Comment: How to keep fuel anxiety from wrecking your planning horizon
Asparuh Koev, CEO of Transmetrics, advises flexibility and choosing the right tools as key to surviving soaring fuel prices.
As daily news reports indicate that the conflict in the Middle East has had a profound effect on fuel prices, fleets now face a precarious period of operational uncertainty. In this environment, high petrol costs are a strategic challenge that can easily wreck a fleet’s planning horizon.
There’s no overstating just how brutal fuel hikes will be to commercial fleets. While heavy-duty vehicles will be hit harder, lightweight vehicles will also feel the pinch as prices can spike on short notice and every jump can hit your cash flow immediately.
These fuel hikes affect your planning horizon as your cost per mile now becomes a moving target and it becomes much harder to know which routes are still profitable and which ones are now loss-making, even if things looked fine a month ago.
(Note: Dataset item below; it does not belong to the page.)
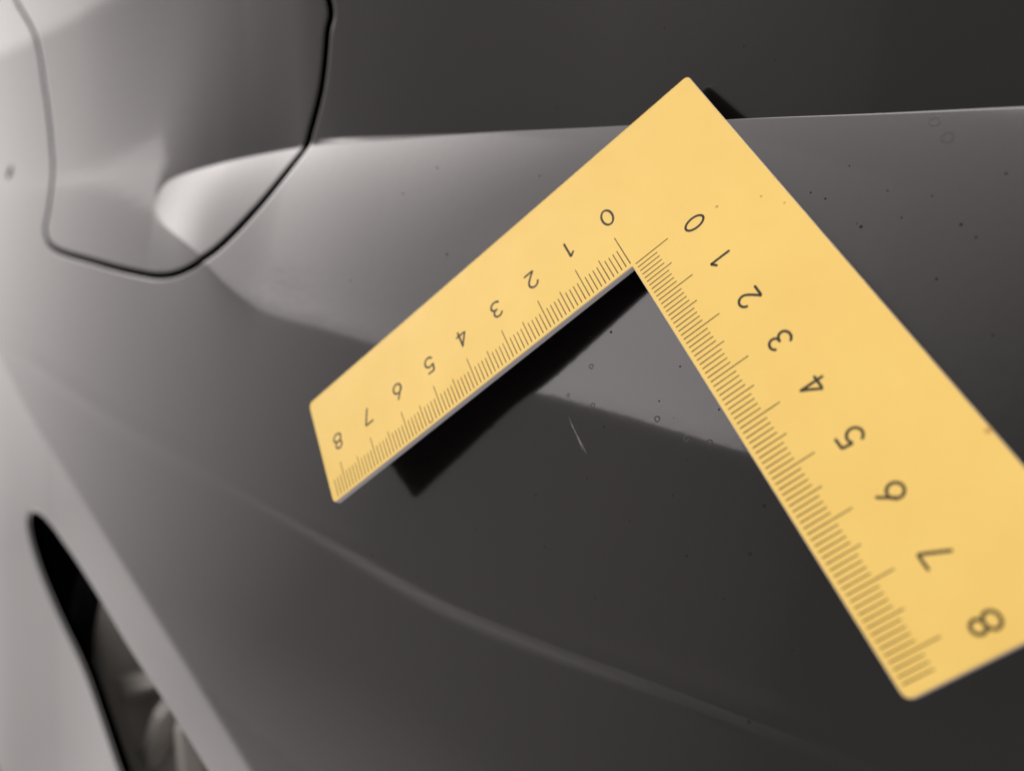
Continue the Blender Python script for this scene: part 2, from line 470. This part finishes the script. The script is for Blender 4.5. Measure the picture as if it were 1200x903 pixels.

A company’s planning horizon can include ensuring they have sufficient fleet capacity, establishing long-term contracts or other subcontracting needs. Companies will now think twice before committing fixed capacity to long contracts, because one wrong assumption on fuel can lock you into a bad economic forecast for months. In addition to this, some operators start parking trucks and vans, delay maintenance or cut back on subcontractors simply because they do not know whether they can cover the fuel bill in three months. All of these can make capacity forecasts more cautious and less stable as a result.
Looking ahead, if fuel costs stay uncertain, fleets shouldn’t hedge all their bets on any one scenario. Instead, in a world where the market reacts to various changes, it is anticipated that if fuel prices stay uncertain rather than just high, smaller fleets should expect more margin pressure and shorter planning horizons from their customers.
In this context, it’s wise to plan around three essential pillars that apply equally to heavy duty and LCV fleets. First, make sure every contract has a clear, transparent fuel surcharge that you can adjust often enough. If not, get that into your next negotiation or be ready to walk away. It’s also wise to plan for prolonged pressure on margins. Costs can rise faster than most fleets are willing to accept, so businesses need clear mechanisms in their contracts for fuel surcharges and tariff‑related adjustments.
Second, protect your cash flow by running scenarios and maintaining a clear view of how long you can survive if fuel prices jump again. It also makes sense to talk early to your bank if you need more working capital.
Lastly, be ruthless about efficiency. This can include reducing empty miles, tightening routing, watching idling and driving behaviour, and avoiding taking ‘hero loads’ that look good for volume but kill your margin under today’s fuel prices.
In a world of rising petrol or diesel costs, the winners will be the fleets that build flexibility into their model. That means structuring contracts so a portion of your capacity is variable rather than fixed, diversifying your customer base and route mix so you are not exposed to one route, and being ready to redeploy trucks as customers rewire their networks. In other words, if you have a more contract-based business model, diversify it with dynamic pricing and invest in tools that can give you an edge on the spot market.
Uncertainty in pricing is actually an area where AI can be very useful, as long as you use it as a decision support tool rather than as a black box. As diesel prices continue to rise, for example, AI tools can support more dynamic pricing by suggesting what you should quote on a route today–given fuel, tolls, and your current capacity–so your sales team does not rely on outdated rate sheets.
AI tools can also help simulate counterfactual scenarios that accurately predict margins like profitability or logistics bottlenecks in your business. Those are the kinds of simulations that are incredibly helpful for deciding which contracts you should renegotiate and which ones you should walk away from.
Although AI tools are very practical assistants, in this kind of volatility they don’t function as some kind of magic button. The algorithms are only as good as the data, and they don’t understand relationships or long‑term strategy by themselves. They might recommend a price that is mathematically optimal but tone‑deaf for a strategic customer you absolutely want to keep. The key is that AI does the heavy calculation work, but you still make the final commercial decisions based on your relationships and risk appetite.